Kurz gesagt (laut ZEIT): „Angela Merkel hielt er für den Sargnagel der Demokratie, Ostdeutsche seien Faschisten oder Kommunisten, den Klimawandel fand er gut.“ Die MAZ weiß zu berichten „Meine Mutter hat es schon immer gesagt. Die Ossis werden nie Demokraten. Vielleicht sollte man aus der ehemaligen DDR eine Agrar- und Produktionszone mit Einheitslohn machen.“

Mehr dazu hier: https://www.zeit.de/2023/16/mathias-doepfner-axel-springer-interne-dokumente?utm_referrer=https%3A%2F%2Fwww.maz-online.de%2F

oder hier: https://www.maz-online.de/medien/doepfner-springer-chef-in-privaten-nachrichten-abfaellig-ueber-ostdeutsche-JMF4GZ2UHVGJJOCOC7X22D3UM4.html

Für uns Potsdamer*innen stellt sich die Frage: Warum wohnt Döpfner gerade hier? Mitten im Epizentrum der ostdeutschen Mentalität. Potsdam, die Hauptstadt der kleinen DDR, wie lange das Land Brandenburg von Westmedien auch genannt wurde. Döpfner in Mitten von Faschisten oder Kommunisten. Warum tut er sich das an? Ist er Masochist, oder ist er ein Widerstandkämpfer? Ist er DER Demokrat, DER Hüter der offenen Gesellschaft – hinter seinem Zaun?

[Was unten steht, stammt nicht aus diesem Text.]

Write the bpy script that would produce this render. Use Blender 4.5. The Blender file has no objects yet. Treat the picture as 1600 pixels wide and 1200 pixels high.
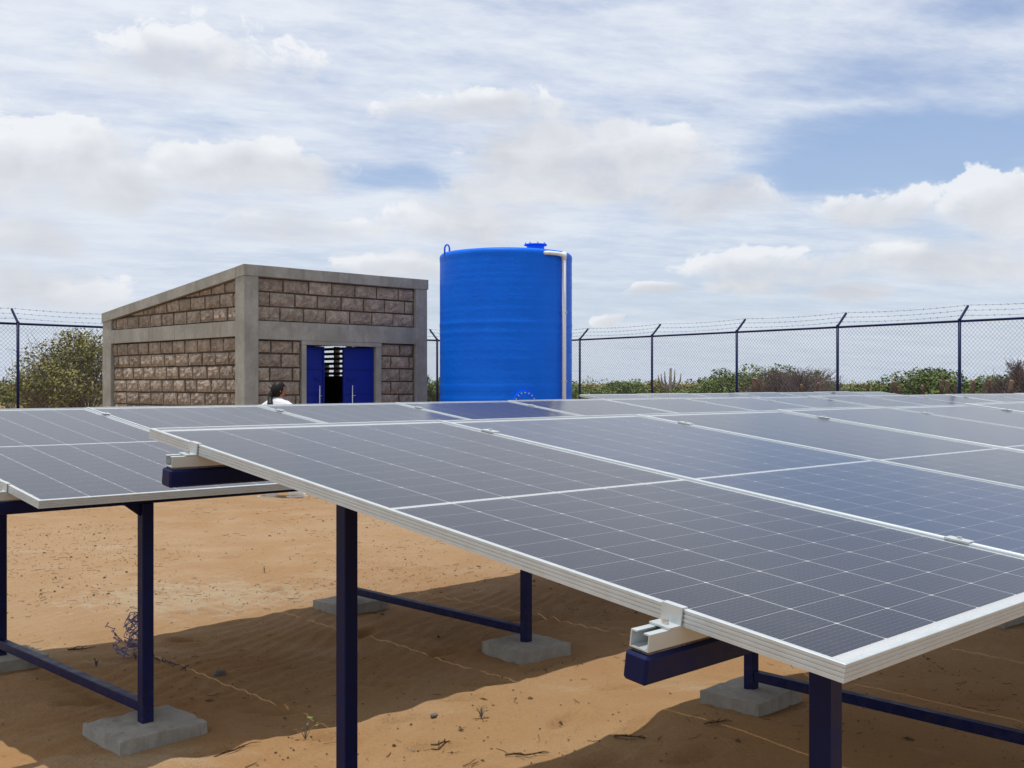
import bpy, bmesh, math, random
import numpy as np
from mathutils import Vector, Matrix, Euler
R = math.radians
scene = bpy.context.scene
COL = scene.collection

# ------------------------------------------------------------------ camera
CAM_H = 1.5
cd = bpy.data.cameras.new('camera'); cam = bpy.data.objects.new('camera', cd); COL.objects.link(cam)
cam.location = (0, 0, CAM_H); cam.rotation_euler = (R(90), 0, 0)
cd.sensor_width = 36; cd.lens = 36 * 1713.2 / 1600; cd.clip_end = 20000; cd.clip_start = 0.05
scene.camera = cam

# ------------------------------------------------------------------ frame of the place
TH, TAU = 0.7739, 0.1276                      # heading of the panel rows, tilt of the panels
BX, BY = math.cos(TH), math.sin(TH)
B = Vector((BX, BY, 0)); A = Vector((-BY, BX, 0)); UP = Vector((0, 0, 1))

# ------------------------------------------------------------------ sun
to_sun = (UP - 0.11 * B + 0.04 * A).normalized()
sun_el = math.asin(to_sun.z); sun_az = math.atan2(to_sun.x, to_sun.y)
sd = bpy.data.lights.new('sun', 'SUN'); sd.energy = 3.6; sd.angle = R(0.53); sd.color = (1.0, 0.955, 0.89)
sun = bpy.data.objects.new('sun', sd); COL.objects.link(sun)
sun.rotation_euler = (-to_sun).to_track_quat('-Z', 'Y').to_euler(); sun.location = (0, 0, 60)

# ------------------------------------------------------------------ world: sky with clouds
scene.view_settings.view_transform = 'Standard'; scene.view_settings.look = 'None'
scene.view_settings.exposure = 0.0; scene.view_settings.gamma = 1.0
scene.view_settings.use_curve_mapping = False
world = bpy.data.worlds.new('World'); scene.world = world; world.use_nodes = True

class NT:
    """small helper to write node trees as expressions"""
    def __init__(s, tree): s.t = tree; s.n = tree.nodes; s.l = tree.links
    def node(s, typ, **kw):
        n = s.n.new(typ)
        for k, v in kw.items(): setattr(n, k, v)
        return n
    def put(s, sock, v):
        if isinstance(v, bpy.types.NodeSocket): s.l.new(v, sock)
        elif v is not None:
            try: sock.default_value = v
            except Exception:
                sock.default_value = tuple(v) + (1,) if len(v) == 3 else v
    def m(s, op, a, b=None, c=None, clamp=False):
        n = s.node('ShaderNodeMath', operation=op); n.use_clamp = clamp
        s.put(n.inputs[0], a)
        if b is not None: s.put(n.inputs[1], b)
        if c is not None: s.put(n.inputs[2], c)
        return n.outputs[0]
    def v(s, op, a, b=None, scale=None):
        n = s.node('ShaderNodeVectorMath', operation=op); s.put(n.inputs[0], a)
        if b is not None: s.put(n.inputs[1], b)
        if scale is not None: s.put(n.inputs['Scale'], scale)
        return n.outputs['Value'] if op in ('DOT_PRODUCT', 'LENGTH', 'DISTANCE') else n.outputs[0]
    def xyz(s, x=0, y=0, z=0):
        n = s.node('ShaderNodeCombineXYZ'); s.put(n.inputs[0], x); s.put(n.inputs[1], y); s.put(n.inputs[2], z); return n.outputs[0]
    def noise(s, vec, scale, detail=4, rough=0.5, dist=0, lac=2.0, out='Fac'):
        n = s.node('ShaderNodeTexNoise', noise_dimensions=getattr(s, 'dim', '3D')); s.put(n.inputs['Vector'], vec); s.put(n.inputs['Scale'], scale)
        s.put(n.inputs['Detail'], detail); s.put(n.inputs['Roughness'], rough); s.put(n.inputs['Distortion'], dist)
        s.put(n.inputs['Lacunarity'], lac); return n.outputs[out]
    def smooth(s, x, a, b, lo=0.0, hi=1.0):
        n = s.node('ShaderNodeMapRange', interpolation_type='SMOOTHSTEP'); s.put(n.inputs[0], x)
        for i, v in enumerate((a, b, lo, hi)): s.put(n.inputs[1 + i], v)
        return n.outputs[0]
    def lin(s, x, a, b, lo=0.0, hi=1.0):
        n = s.node('ShaderNodeMapRange'); s.put(n.inputs[0], x)
        for i, v in enumerate((a, b, lo, hi)): s.put(n.inputs[1 + i], v)
        return n.outputs[0]
    def mix(s, f, a, b, blend='MIX'):
        n = s.node('ShaderNodeMix', data_type='RGBA', blend_type=blend)
        s.put(n.inputs[0], f); s.put(n.inputs[6], a); s.put(n.inputs[7], b); return n.outputs[2]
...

Fragen über Fragen. Aber vielleicht sollte nicht nur der Springer-Verlag ihn auf Grund seiner Äußerungen Ausdöpfnern, sondern auch wir als PotsdamerInnen. Denn seine Mutter hat ihn wohl immer schon vor den Ossis gewarnt. Nein; er kann bleiben, denn wir sind ja eine tolerante STADT FÜR ALLE. Außerdem haben wir nichts anderes erwartet, von einem westdeutschen BILDungs-Bürger.